When creating a freelance contract you should protect yourself against bogus self-employment. If you do not know that you are dealing with bogus self-employment, it can cost both sides a lot. The first step you can take to protect yourself is to call the contract "freelancer contract" instead of "employment contract". In addition, the contract should also read:

  • That every freelancer is responsible for his own taxes and other charges
  • How much money each freelancer gets
  • What tasks each freelance employee should perform and how he ensures it
  • It is also recommended that the contract contains a clause that allows freelance employees to collaborate with other customers and that they can reject orders.

To get projects from clients, you also have to offer a reasonable hourly rate. Some of the biggest factors here are experience, location, the cost in your area, season and the volume. If there is a shortage of work, this can trigger a bidding war for freelancers, which can result in hourly rates falling. If there is a shortage of qualified freelancers and an influx of work, this can lead to higher hourly rates. To find a full-time equivalent for your wages, you should find out the average salary that a company would pay for full-time employment. Once you have found out the salary you can divide it by 52 (number of weeks a year), and then by 40 (working hours per week).

This will then result in a suitable hourly wage for the work. It is also important to look at the competition when you define your prices. Your customer's location and the competition offers greatly affect your hourly price. If you offer too low prices, you will undercut yourself and the market. If you put the price too high, you can have problems finding work. Once you have an hourly rate, it's up to you to continue monitoring the trends and average salaries in your profession. A simple way to know the current prices is simply to ask other freelancers.

As a freelancer, you should also know how much time your next project will take. Being able to effectively estimate the time for each project is of great importance. If you can not do that, then you can not know how much you can calculate for your work or how best to build your schedule.

Before you can estimate how long a project will take, you need to understand exactly what is involved with the project. You can not judge a project well if all you know about the project is that the client wants a logo or a website. If you are not sure what the project is all about, ask the client questions until you understand everything with certainty.

If you accept projects through agencies or collaborations where you are not communicating directly with the end-user, you should be extra careful. You have to make sure that the person who coordinates the project fully understands both your job and the customer's requirements. If that's not the case, bad communication can cost you a lot of time and money.
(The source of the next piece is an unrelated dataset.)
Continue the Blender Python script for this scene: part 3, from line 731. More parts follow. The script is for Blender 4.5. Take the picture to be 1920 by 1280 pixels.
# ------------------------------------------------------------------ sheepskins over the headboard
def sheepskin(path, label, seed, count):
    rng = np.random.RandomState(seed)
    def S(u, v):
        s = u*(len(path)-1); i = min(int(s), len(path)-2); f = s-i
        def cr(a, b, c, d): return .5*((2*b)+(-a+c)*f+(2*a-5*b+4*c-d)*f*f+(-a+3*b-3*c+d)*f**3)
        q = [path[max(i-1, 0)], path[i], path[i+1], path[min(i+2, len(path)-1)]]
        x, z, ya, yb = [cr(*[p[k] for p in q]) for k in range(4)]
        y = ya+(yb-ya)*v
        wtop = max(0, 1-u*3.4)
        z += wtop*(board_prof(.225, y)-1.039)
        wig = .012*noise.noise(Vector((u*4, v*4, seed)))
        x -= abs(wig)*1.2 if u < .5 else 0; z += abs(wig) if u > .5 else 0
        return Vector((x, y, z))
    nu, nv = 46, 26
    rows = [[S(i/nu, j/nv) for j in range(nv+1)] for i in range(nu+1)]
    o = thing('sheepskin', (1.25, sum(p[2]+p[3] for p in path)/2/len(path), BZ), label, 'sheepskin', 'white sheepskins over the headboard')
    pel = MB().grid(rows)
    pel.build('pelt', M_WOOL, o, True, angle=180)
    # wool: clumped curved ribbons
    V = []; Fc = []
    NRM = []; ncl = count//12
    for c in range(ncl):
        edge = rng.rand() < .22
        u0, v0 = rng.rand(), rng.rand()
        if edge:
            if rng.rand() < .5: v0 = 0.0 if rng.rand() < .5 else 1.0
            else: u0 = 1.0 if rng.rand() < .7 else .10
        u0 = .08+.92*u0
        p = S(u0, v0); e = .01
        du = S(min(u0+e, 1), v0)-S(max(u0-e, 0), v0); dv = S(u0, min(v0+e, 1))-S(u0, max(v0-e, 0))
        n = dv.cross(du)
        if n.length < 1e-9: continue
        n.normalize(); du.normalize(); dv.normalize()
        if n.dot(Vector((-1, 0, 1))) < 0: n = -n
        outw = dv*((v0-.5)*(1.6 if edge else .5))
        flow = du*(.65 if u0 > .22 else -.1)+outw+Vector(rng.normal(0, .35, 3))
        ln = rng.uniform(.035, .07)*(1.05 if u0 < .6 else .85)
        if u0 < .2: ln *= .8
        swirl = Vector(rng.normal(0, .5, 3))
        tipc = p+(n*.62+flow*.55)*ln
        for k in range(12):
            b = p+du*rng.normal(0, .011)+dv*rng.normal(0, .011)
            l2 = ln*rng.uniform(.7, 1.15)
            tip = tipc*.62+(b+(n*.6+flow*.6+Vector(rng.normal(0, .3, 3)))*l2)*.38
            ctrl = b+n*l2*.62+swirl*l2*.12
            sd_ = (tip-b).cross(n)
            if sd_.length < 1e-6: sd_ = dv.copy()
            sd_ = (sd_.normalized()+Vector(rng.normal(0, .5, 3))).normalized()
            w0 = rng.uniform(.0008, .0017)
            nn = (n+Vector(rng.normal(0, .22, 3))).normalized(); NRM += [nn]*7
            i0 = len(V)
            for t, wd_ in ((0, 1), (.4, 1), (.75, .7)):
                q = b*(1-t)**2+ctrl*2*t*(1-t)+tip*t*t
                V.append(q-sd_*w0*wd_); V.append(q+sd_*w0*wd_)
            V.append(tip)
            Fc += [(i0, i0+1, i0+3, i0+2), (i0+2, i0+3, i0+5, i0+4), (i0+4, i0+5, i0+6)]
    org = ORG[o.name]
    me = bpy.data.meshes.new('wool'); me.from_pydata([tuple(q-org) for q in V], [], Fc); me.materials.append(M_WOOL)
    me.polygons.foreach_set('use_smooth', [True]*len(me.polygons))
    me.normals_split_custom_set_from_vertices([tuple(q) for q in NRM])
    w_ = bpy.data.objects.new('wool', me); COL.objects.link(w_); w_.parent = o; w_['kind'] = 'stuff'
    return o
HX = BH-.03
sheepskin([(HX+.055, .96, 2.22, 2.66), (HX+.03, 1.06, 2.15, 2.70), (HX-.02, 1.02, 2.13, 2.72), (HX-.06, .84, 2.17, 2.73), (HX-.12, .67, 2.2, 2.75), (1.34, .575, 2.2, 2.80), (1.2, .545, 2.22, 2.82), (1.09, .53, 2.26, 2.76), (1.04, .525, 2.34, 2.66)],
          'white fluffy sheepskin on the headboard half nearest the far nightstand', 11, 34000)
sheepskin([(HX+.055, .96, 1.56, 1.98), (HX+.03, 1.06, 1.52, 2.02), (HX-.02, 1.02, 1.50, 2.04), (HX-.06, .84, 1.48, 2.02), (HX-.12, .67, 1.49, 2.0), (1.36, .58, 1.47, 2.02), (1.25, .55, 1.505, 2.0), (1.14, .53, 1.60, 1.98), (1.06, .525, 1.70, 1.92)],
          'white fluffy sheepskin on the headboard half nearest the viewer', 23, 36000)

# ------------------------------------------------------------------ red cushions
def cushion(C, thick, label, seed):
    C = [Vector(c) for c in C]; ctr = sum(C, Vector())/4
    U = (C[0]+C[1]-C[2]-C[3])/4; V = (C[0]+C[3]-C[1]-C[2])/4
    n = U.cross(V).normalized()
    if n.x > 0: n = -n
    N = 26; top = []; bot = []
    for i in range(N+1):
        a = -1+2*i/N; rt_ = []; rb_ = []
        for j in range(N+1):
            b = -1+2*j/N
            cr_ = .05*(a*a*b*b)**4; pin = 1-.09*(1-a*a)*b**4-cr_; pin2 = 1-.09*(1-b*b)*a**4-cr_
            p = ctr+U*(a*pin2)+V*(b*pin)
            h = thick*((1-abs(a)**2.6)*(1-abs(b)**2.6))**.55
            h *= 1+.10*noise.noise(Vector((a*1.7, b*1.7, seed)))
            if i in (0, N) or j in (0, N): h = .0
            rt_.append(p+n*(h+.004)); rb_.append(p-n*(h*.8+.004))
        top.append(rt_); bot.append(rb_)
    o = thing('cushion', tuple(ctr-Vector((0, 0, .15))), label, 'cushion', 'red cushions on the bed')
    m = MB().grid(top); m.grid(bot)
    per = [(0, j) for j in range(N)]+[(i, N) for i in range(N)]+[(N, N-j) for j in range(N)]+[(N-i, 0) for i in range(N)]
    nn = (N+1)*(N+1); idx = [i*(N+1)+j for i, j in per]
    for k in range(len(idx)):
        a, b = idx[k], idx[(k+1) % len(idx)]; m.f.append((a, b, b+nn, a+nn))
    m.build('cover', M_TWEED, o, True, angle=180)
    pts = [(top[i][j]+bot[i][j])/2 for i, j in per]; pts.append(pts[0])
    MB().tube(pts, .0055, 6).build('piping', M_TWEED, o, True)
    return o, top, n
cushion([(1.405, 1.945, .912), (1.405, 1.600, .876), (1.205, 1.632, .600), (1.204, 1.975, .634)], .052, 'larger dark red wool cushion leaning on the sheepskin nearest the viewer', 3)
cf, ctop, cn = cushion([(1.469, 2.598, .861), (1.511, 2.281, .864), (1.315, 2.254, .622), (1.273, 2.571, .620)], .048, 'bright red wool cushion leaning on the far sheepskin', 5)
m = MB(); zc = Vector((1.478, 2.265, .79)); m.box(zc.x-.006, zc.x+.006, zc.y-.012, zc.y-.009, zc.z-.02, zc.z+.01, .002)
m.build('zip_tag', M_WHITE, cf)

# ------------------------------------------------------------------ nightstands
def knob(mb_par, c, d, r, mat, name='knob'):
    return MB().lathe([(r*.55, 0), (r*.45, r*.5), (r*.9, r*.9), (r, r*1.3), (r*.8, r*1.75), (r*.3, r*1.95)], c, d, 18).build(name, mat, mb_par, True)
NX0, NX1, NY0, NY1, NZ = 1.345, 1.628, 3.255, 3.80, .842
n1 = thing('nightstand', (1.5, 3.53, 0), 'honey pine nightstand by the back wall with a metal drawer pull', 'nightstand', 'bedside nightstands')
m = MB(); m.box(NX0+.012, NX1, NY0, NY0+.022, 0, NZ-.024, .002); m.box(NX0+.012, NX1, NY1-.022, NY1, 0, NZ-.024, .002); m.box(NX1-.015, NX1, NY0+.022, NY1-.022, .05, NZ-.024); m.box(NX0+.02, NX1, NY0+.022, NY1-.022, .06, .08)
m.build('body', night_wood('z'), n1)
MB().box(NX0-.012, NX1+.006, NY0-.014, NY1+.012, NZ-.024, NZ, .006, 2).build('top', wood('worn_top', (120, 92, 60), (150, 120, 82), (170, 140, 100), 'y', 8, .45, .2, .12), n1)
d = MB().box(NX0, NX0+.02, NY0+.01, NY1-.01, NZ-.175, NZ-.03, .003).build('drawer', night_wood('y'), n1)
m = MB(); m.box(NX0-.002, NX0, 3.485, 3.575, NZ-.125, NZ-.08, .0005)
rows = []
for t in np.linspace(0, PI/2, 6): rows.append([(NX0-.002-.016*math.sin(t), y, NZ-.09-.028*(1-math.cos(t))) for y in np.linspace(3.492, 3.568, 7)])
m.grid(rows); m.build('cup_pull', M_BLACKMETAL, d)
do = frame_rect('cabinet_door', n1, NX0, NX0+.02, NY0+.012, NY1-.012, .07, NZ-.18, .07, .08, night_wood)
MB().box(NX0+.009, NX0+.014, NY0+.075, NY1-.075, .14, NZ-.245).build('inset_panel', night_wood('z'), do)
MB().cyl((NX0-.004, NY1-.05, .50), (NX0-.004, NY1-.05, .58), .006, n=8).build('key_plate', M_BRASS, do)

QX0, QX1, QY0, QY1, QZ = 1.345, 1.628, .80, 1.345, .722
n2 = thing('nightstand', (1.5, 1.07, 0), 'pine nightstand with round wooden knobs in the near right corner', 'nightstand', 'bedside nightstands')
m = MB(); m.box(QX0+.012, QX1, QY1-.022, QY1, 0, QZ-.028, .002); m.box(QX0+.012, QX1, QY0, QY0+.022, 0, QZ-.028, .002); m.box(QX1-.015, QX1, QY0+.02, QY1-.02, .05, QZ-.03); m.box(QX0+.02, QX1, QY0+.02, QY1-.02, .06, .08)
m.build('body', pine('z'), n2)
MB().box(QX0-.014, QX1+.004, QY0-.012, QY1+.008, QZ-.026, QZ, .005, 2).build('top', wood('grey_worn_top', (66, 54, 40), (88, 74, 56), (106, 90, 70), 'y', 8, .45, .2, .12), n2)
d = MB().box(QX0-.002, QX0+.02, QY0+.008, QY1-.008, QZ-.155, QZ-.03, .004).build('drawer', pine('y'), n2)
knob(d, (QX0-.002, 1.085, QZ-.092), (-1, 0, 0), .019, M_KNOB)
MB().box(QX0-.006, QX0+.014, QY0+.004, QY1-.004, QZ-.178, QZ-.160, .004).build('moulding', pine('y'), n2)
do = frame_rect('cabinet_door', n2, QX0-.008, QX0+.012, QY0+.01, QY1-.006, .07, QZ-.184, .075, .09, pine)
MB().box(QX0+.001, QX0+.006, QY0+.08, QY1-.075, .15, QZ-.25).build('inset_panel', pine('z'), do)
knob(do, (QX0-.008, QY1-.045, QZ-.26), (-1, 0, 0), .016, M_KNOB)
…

To get a good estimate of the time, it is best that you divide the whole project into its components so that you have an overview of all the things you need to do. Here you can analyze how much time you need for each part and get an overall rating. It is always best to give yourself extra time if there are any unexpected events (for example, illness). It is always better to promise the customers a longer time frame and finish the project sooner than a smaller one and then break the deadline. There are many freelance templates on the internet that you can download and use to make a contract. 

If you want to position yourself as a professional, you have to sign contracts with your clients. Even if it seems like hard work, it's worth it in the long run. Without a contract, everything hangs in the air and you are exposed to many dangers. Only when all the terms and conditions with your customers are clearly defined on paper can you be sure that you will succeed.